The best choice, though, is one of the newer, youth-oriented sports in the Olympics. No, not breakdancing.
It fits both the sport’s narrative (an escaping soldier could conceivably have to scale a cliff) and its overarching goal of testing overall athleticism. Then one option could be to commandeer a fitness center for the swimming, fencing and climbing, then move to a nearby park for the run and shoot.
Even better: Add climbing walls to the run-and-shoot course.
Even better: Have a triathlon-style transition from swimming to the running/shooting/climbing race.
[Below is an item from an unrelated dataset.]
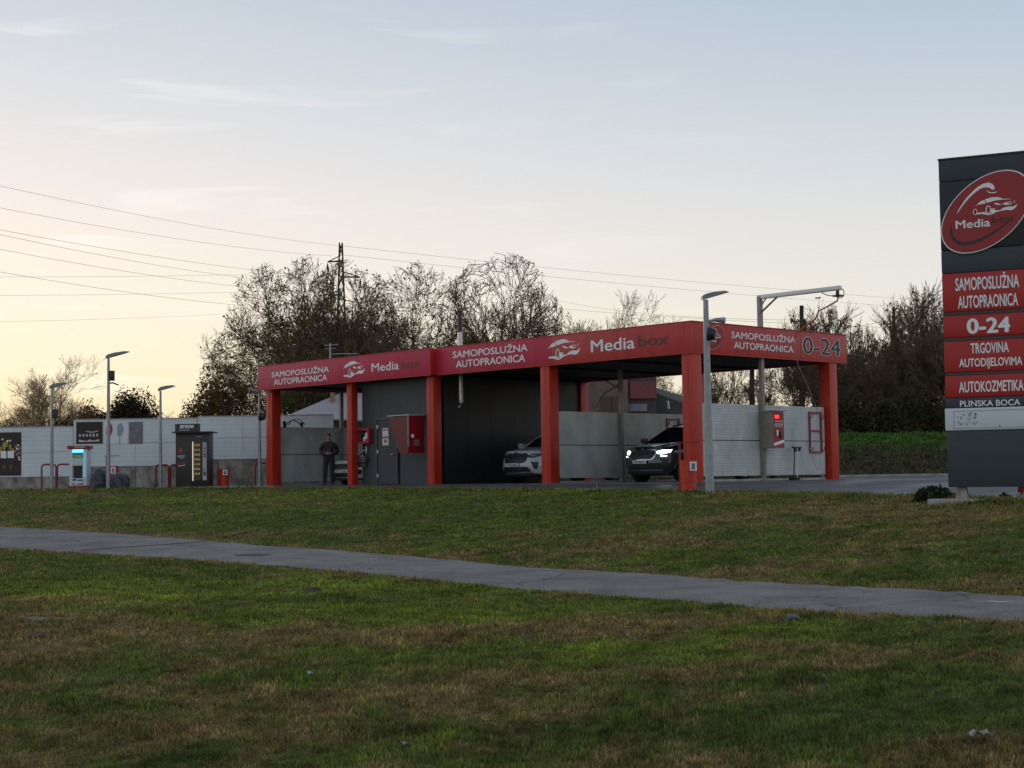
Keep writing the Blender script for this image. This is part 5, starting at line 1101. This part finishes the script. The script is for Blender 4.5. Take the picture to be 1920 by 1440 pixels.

Of course, none of the top athletes at the moment are elite climbers and it would be unfair to expect them to master the sport before the next Olympic cycle, so the changes could be phased in slowly starting with junior events in the next few years, ready for a full introduction a the 2028 or 2032 Games. In a sport that is often decried as elitist it would also open doors for more participants. Sure, learning to climb isn’t cheap, but it’s a hell of a lot more accessible for the average kid than showjumping.
Any of these options, though, are better than watching an interspecies conflict that’s uncomfortable to watch and places much of an athlete’s chance of winning on the luck of the draw.